This blog was first published in early 2012 on the Innovation Circle Network website.
Green growth is one of the themes that the Danish Presidency of the EU wishes to advance. Denmark holds the Presidency from now until July, when Cyprus takes over. The government of Denmark has only been in power for a few months, so will not have had much opportunity to shape its agenda for the Presidency, especially as past, present and forthcoming Presidency countries work together as a “troika” to ensure continuity. Also, Denmark’s coalition government is now the exception within the EU in being left of centre.
This suggests that achievements might not match aspirations. Certainly, the video posted by the Danes on https://www.youtube.com/watch?v=Gffnn_Jlqfo&list=PL05BA51B2D83949CB is very bland. Good intentions abound, but apart from words like “investment” there is not much indication of what will actually be done. There appears to be a disconnect from the current fiscal climate across Europe, where austerity and budget cuts are the order of the day, making it difficult to see where the new investment is to come from.
Sustainable growth, territorial cohesion and austerity measures
On the more positive side, “sustainable growth” is one of the three key aims in the EU’s Europe 2020 strategy that was constructed in 2010 as the response to the crisis that began in 2008. However, there appears to have been little reference to the EU’s “smart, sustainable and inclusive growth” agenda as the Eurozone countries lurched from crisis to crisis through the autumn. Instead, very orthodox deficit-reduction policies have been forced on Greece and Italy and promised for Spain by its new government. It is difficult to reconcile the reality and the rhetoric. Taking money out of an economy and making it harder to borrow money is not a recipe for growth – quite the reverse. The likely result will be a drop in the tax yield, a rise in spending on unemployment benefits and continuing deficits.
Territorial cohesion is now written into the Lisbon Treaty, and hence an official aim of the EU. However, the macro-economic policies being enforced across the EU (including in the UK, although it was outvoted 26-1 in December in the most recent crisis summit) pull in exactly the opposite direction. Within the Eurozone we have German goods being sold at what is in practice an under-valued price. In contrast, the weaker economies are trying to sell their goods and services internationally at an overvalued price. Not surprisingly, Germany amasses surpluses while others run up debts. If territorial cohesion is about each region using its assets to enhance its competitiveness, this makes no sense. One of the problems of the way the discourse on territorial cohesion has developed in Europe is that it has paid too little attention to prices as a factor in competitiveness.
Wind energy and regional development
So what hope is there that the Danish Presidency can make progress on its aim of green growth? The good news is that Denmark does have a track record in this area. Denmark has had a national energy policy since the 1970s. Also since 1990 the overall goal of that policy has been to develop renewable energy sources and to tackle greenhouse gas emissions. Wind power has been a particular focus, and acceptance of wind turbines there is much greater than is the case in Scotland, for example. Most of Denmark’s windmills are owned by private households based on neighbourhood co-operatives. This is because there was a “feed in tariff” from 1992 until 1999, allowing such small producers to sell power to the national grid, and other tax incentives.

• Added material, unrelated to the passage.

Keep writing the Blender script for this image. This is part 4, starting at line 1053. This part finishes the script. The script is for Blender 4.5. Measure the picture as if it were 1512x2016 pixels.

There is also the demonstration project that made the island of Samsø on the east coast of Jutland famous. In 1996 the Danish Ministry of the Environment held a competition which this small municipality won. The challenge was to convert an entire community to renewable energy within ten years. This was achieved, starting from a base position in which only 5% of the energy had come from local windmills. Eleven land-based wind turbines delivered the new energy supply. Their location was carefully negotiated through the planning process to protect sites of natural and historic importance. Development of ten offshore windmills then consolidated the supply on the island and created a capacity to export energy.
Samsø was struggling with low incomes and out-migration when the project started. The energy project was seen as a positive force for regional development, and built into development plans. An Energy Academy was set up on the island in 2006. This has drawn between 5,000 and 6,000 professional visitors each year. It has become a key element in the place marketing done by the municipality. Construction of the academy also helped to develop local craft skills linked to solar energy, so that the green energy project really did create local employment and new skills that are now sold more widely.
There is no doubt that Denmark will seek to use the Presidency to showcase success stories like this. How receptive will the other 26 EU member states be? The Samsø example depended on the combination of an enabling national framework and close co-operation between the municipality and the then regional scale planning authority, along with strong participation by local civil society. It is a model familiar to members of the Innovation Circle, but less common in other parts of Europe.